■ RECORDED INFORMATION ■
━━━
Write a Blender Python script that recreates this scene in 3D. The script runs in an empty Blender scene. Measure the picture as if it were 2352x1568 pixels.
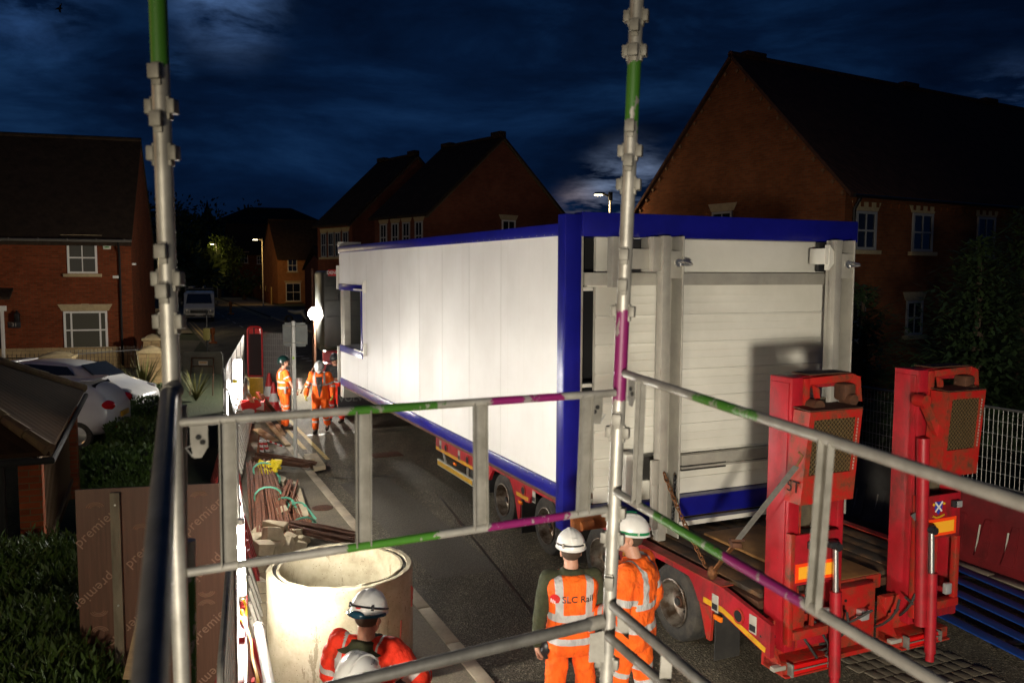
import bpy, bmesh, math, random
from mathutils import Vector, Matrix, noise
from mathutils.bvhtree import BVHTree
random.seed(7)
SC = bpy.context.scene
COL = SC.collection
PI = math.pi
R = math.radians
V = Vector

# ------------------------------------------------------------------ camera model (also used to survey positions)
CH = 3.87; FL = 1975.0; PITCH = R(4.66); ROLL = .0042
_F = V((0, math.cos(PITCH), -math.sin(PITCH)))
_R0 = V((1, 0, 0)); _U0 = _R0.cross(_F)
_R = _R0*math.cos(ROLL) + _U0*math.sin(ROLL); _U = _R.cross(_F)
CAMP = V((0, 0, CH))
def ray(u, v): return _F*FL + _R*(u-1176) - _U*(v-784)
def Yp(u, v, y): d = ray(u, v); return CAMP + d*(y/d.y)          # the point of that sight line at distance y
def Gp(u, v, z=0.0): d = ray(u, v); return CAMP + d*((z-CH)/d.z)  # the point of that sight line at height z

# ------------------------------------------------------------------ mesh builder
class MB:
    def __init__(s): s.bm = bmesh.new(); s.mi = 0
    def _tag(s, faces):
        for f in faces: f.material_index = s.mi
    def box(s, c, size, rot=None, bevel=0.0):
        r = bmesh.ops.create_cube(s.bm, size=1.0)
        vs = r['verts']
        m = Matrix.Translation(V(c)) @ (rot.to_4x4() if rot is not None else Matrix.Identity(4)) @ Matrix.Diagonal((size[0], size[1], size[2], 1))
        bmesh.ops.transform(s.bm, matrix=m, verts=vs)
        fs = set(f for v in vs for f in v.link_faces); s._tag(fs)
        if bevel > 0:
            es = set(e for v in vs for e in v.link_edges)
            rr = bmesh.ops.bevel(s.bm, geom=list(es), offset=bevel, segments=2, affect='EDGES', profile=.5)
            s._tag(rr['faces'])
        return s
    def bx(s, x0, x1, y0, y1, z0, z1, bevel=0.0):
        return s.box(((x0+x1)/2, (y0+y1)/2, (z0+z1)/2), (abs(x1-x0), abs(y1-y0), abs(z1-z0)), None, bevel)
    def beam(s, p0, p1, w, h, up=(0, 0, 1), bevel=0.0):
        p0 = V(p0); p1 = V(p1); d = p1-p0; L = d.length
        if L < 1e-6: return s
        y = d.normalized(); up = V(up)
        x = y.cross(up)
        if x.length < 1e-4: x = y.cross(V((1, 0, 0)))
        x.normalize(); z = x.cross(y)
        rot = Matrix((x, y, z)).transposed()
        return s.box((p0+p1)/2, (w, L, h), rot, bevel)
    def ring(s, c, x, y, r, n):
        return [s.bm.verts.new(c + x*(math.cos(2*PI*i/n)*r) + y*(math.sin(2*PI*i/n)*r)) for i in range(n)]
    def cyl(s, p0, p1, r0, r1=None, n=14, caps=True):
        return s.tube([p0, p1], [r0, r0 if r1 is None else r1], n, caps)
    def tube(s, pts, r, n=10, caps=True, sx=1.0):
        pts = [V(p) for p in pts]
        if not isinstance(r, (list, tuple)): r = [r]*len(pts)
        d0 = (pts[1]-pts[0]).normalized()
        a = V((0, 0, 1)) if abs(d0.z) < .9 else V((1, 0, 0))
        x = d0.cross(a).normalized(); prev = None; rings = []
        for i, p in enumerate(pts):
            if i == 0: d = pts[1]-pts[0]
            elif i == len(pts)-1: d = pts[-1]-pts[-2]
            else: d = (pts[i+1]-p).normalized() + (p-pts[i-1]).normalized()
            if d.length < 1e-9: d = pts[min(i+1, len(pts)-1)]-pts[max(i-1, 0)]
            d.normalize(); x = (x - d*x.dot(d)).normalized(); y = d.cross(x)
            rings.append(s.ring(p, x*sx, y, r[i], n))
        for a_, b_ in zip(rings, rings[1:]):
            for i in range(n):
                j = (i+1) % n
                f = s.bm.faces.new((a_[i], a_[j], b_[j], b_[i])); f.material_index = s.mi
        if caps:
            f = s.bm.faces.new(list(reversed(rings[0]))); f.material_index = s.mi
            f = s.bm.faces.new(rings[-1]); f.material_index = s.mi
        return s
    def lathe(s, prof, n=24, M=None, closed=False):
        M = M or Matrix.Identity(4); rings = []
        for r, z in prof:
            rings.append([s.bm.verts.new(M @ V((math.cos(2*PI*i/n)*r, math.sin(2*PI*i/n)*r, z))) for i in range(n)])
        pr = list(zip(rings, rings[1:]))
        if closed: pr.append((rings[-1], rings[0]))
        for a_, b_ in pr:
            for i in range(n):
                j = (i+1) % n
                f = s.bm.faces.new((a_[i], a_[j], b_[j], b_[i])); f.material_index = s.mi
        return s
    def sph(s, c, r, n=12, M=None):
        if not isinstance(r, (list, tuple)): r = (r, r, r)
        rr = bmesh.ops.create_uvsphere(s.bm, u_segments=n, v_segments=max(6, n*2//3), radius=1.0)
        m = Matrix.Translation(V(c)) @ (M.to_4x4() if M is not None else Matrix.Identity(4)) @ Matrix.Diagonal((r[0], r[1], r[2], 1))
        bmesh.ops.transform(s.bm, matrix=m, verts=rr['verts'])
        s._tag(set(f for v in rr['verts'] for f in v.link_faces)); return s
    def poly(s, pts, ext=None):
        pts = [V(p) for p in pts]
        a = [s.bm.verts.new(p) for p in pts]
        if ext is None:
            f = s.bm.faces.new(a); f.material_index = s.mi; return s
        e = V(ext); b = [s.bm.verts.new(p+e) for p in pts]; n = len(a)
        fs = [s.bm.faces.new(a), s.bm.faces.new(list(reversed(b)))]
        for i in range(n):
            j = (i+1) % n; fs.append(s.bm.faces.new((a[i], b[i], b[j], a[j])))
        s._tag(fs); return s
    def mesh(s, name='m', recalc=True, smooth=True, ang=35):
        if recalc: bmesh.ops.recalc_face_normals(s.bm, faces=s.bm.faces[:])
        me = bpy.data.meshes.new(name); s.bm.to_mesh(me); s.bm.free()
        if smooth:
            me.shade_smooth(); me.set_sharp_from_angle(angle=R(ang))
        return me

# ------------------------------------------------------------------ objects
def tag(o, label=None, cat=None, group=None, kind=None):
    if label: o['label'] = label
    if cat: o['category'] = cat
    if group: o['group'] = group
    if kind: o['kind'] = kind
    return o
def thing(name, label, cat, loc=(0, 0, 0), rz=0.0, group=None):
    o = bpy.data.objects.new(name, None); COL.objects.link(o)
    o.empty_display_size = .2; o.location = loc; o.rotation_euler = (0, 0, rz)
    return tag(o, label, cat, group)
def rm(root): return Matrix.Translation(root.location) @ Matrix.Rotation(root.rotation_euler.z, 4, 'Z')
def put(name, me, mats, root=None, parent=None, world=False, **kw):
    if isinstance(me, MB): me = me.mesh(name, **kw)
    if not isinstance(mats, (list, tuple)): mats = [mats]
    for m in mats: me.materials.append(m)
    if world and root is not None: me.transform(rm(root).inverted())
    o = bpy.data.objects.new(name, me); COL.objects.link(o)
    if parent is not None: o.parent = parent
    elif root is not None: o.parent = root
    return o
def single(name, me, mats, label, cat, group=None, kind=None, loc=(0, 0, 0), rz=0.0, **kw):
    o = put(name, me, mats, **kw); o.location = loc; o.rotation_euler = (0, 0, rz)
    return tag(o, label, cat, group, kind)
def struct(name, me, mats, **kw):
    return tag(put(name, me, mats, **kw), kind='structure')
def copytree(o, parent=None):
    c = o.copy(); COL.objects.link(c)
    if parent is not None: c.parent = parent
    for ch in list(o.children): copytree(ch, c)
    return c
def text_mesh(s, size, depth=.002, bold=0.0, shear=0.0, spacing=1.0):
    cu = bpy.data.curves.new('txt', 'FONT'); cu.body = s; cu.size = size; cu.extrude = depth
    cu.align_x = 'CENTER'; cu.align_y = 'CENTER'; cu.offset = bold; cu.shear = shear; cu.space_character = spacing
    cu.resolution_u = 3
    o = bpy.data.objects.new('txt', cu); COL.objects.link(o)
    dg = bpy.context.evaluated_depsgraph_get()
    me = bpy.data.meshes.new_from_object(o.evaluated_get(dg))
    bpy.data.objects.remove(o); bpy.data.curves.remove(cu); me.materials.clear()
    return me
def applied(me, mods):
    o = bpy.data.objects.new('tmp', me); COL.objects.link(o)
    for t, kw in mods:
        m = o.modifiers.new(t, t)
        for k, v in kw.items(): setattr(m, k, v)
    dg = bpy.context.evaluated_depsgraph_get()
    r = bpy.data.meshes.new_from_object(o.evaluated_get(dg))
    bpy.data.objects.remove(o); return r

# ------------------------------------------------------------------ materials
class NT:
    def __init__(s, name):
        s.m = bpy.data.materials.new(name); s.m.use_nodes = True
        s.t = s.m.node_tree; s.b = s.t.nodes['Principled BSDF']; s.tc = None
    def n(s, typ, **kw):
        nd = s.t.nodes.new(typ)
        for k, v in kw.items():
            if k.startswith('i_'): nd.inputs[k[2:].replace('_', ' ')].default_value = v
            else: setattr(nd, k, v)
        return nd
    def l(s, a, b): s.t.links.new(a, b)
    def obj(s):
        if s.tc is None: s.tc = s.n('ShaderNodeTexCoord')
        return s.tc.outputs['Object']
    def noise(s, scale, detail=4.0, rough=.6, stretch=None, src=None):
        nd = s.n('ShaderNodeTexNoise'); nd.inputs['Scale'].default_value = scale
        nd.inputs['Detail'].default_value = detail; nd.inputs['Roughness'].default_value = rough
        v = src if src is not None else s.obj()
        if stretch:
            mp = s.n('ShaderNodeMapping'); mp.inputs['Scale'].default_value = stretch; s.l(v, mp.inputs['Vector']); v = mp.outputs['Vector']
        s.l(v, nd.inputs['Vector']); return nd.outputs['Fac']
    def ramp(s, fac, stops):
        r = s.n('ShaderNodeValToRGB'); e = r.color_ramp.elements
        while len(e) < len(stops): e.new(.5)
        for i, (p, c) in enumerate(stops):
            e[i].position = p; e[i].color = (c[0], c[1], c[2], 1) if isinstance(c, (tuple, list)) else (c, c, c, 1)
        s.l(fac, r.inputs['Fac']); return r.outputs['Color']
    def mix(s, fac, a, b, mode='MIX'):
        nd = s.n('ShaderNodeMix', data_type='RGBA', blend_type=mode)
        for sock, val in ((nd.inputs[0], fac), (nd.inputs[6], a), (nd.inputs[7], b)):
            if isinstance(val, bpy.types.NodeSocket): s.l(val, sock)
            elif isinstance(val, (int, float)): sock.default_value = val
            else: sock.default_value = (*val, 1)
        return nd.outputs[2]
    def math(s, op, a, b=0.0, c=None):
        nd = s.n('ShaderNodeMath', operation=op)
        for i, val in enumerate((a, b) if c is None else (a, b, c)):
            if isinstance(val, bpy.types.NodeSocket): s.l(val, nd.inputs[i])
            else: nd.inputs[i].default_value = val
        return nd.outputs[0]
    def bump(s, h, strength=.3, dist=.01):
        nd = s.n('ShaderNodeBump'); nd.inputs['Strength'].default_value = strength; nd.inputs['Distance'].default_value = dist
        s.l(h, nd.inputs['Height']); s.l(nd.outputs[0], s.b.inputs['Normal'])
    def color(s, c):
        if isinstance(c, bpy.types.NodeSocket): s.l(c, s.b.inputs['Base Color'])
        else: s.b.inputs['Base Color'].default_value = (*c, 1)
    def set(s, **kw):
        for k, v in kw.items():
            k = k.replace('_', ' ')
            if isinstance(v, bpy.types.NodeSocket): s.l(v, s.b.inputs[k])
            else: s.b.inputs[k].default_value = v
        return s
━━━
■ EXERCISE OBJECTIVE ■
Print the data above verbatim from the first line through the line holding "def Gp(u, v, z=0.0): d", leaving every picture out.

■ SOLUTION BELOW ■
Write a Blender Python script that recreates this scene in 3D. The script runs in an empty Blender scene. Measure the picture as if it were 2352x1568 pixels.
import bpy, bmesh, math, random
from mathutils import Vector, Matrix, noise
from mathutils.bvhtree import BVHTree
random.seed(7)
SC = bpy.context.scene
COL = SC.collection
PI = math.pi
R = math.radians
V = Vector

# ------------------------------------------------------------------ camera model (also used to survey positions)
CH = 3.87; FL = 1975.0; PITCH = R(4.66); ROLL = .0042
_F = V((0, math.cos(PITCH), -math.sin(PITCH)))
_R0 = V((1, 0, 0)); _U0 = _R0.cross(_F)
_R = _R0*math.cos(ROLL) + _U0*math.sin(ROLL); _U = _R.cross(_F)
CAMP = V((0, 0, CH))
def ray(u, v): return _F*FL + _R*(u-1176) - _U*(v-784)
def Yp(u, v, y): d = ray(u, v); return CAMP + d*(y/d.y)          # the point of that sight line at distance y
def Gp(u, v, z=0.0): d = ray(u, v); return CAMP + d*((z-CH)/d.z)  # the point of that sight line at height z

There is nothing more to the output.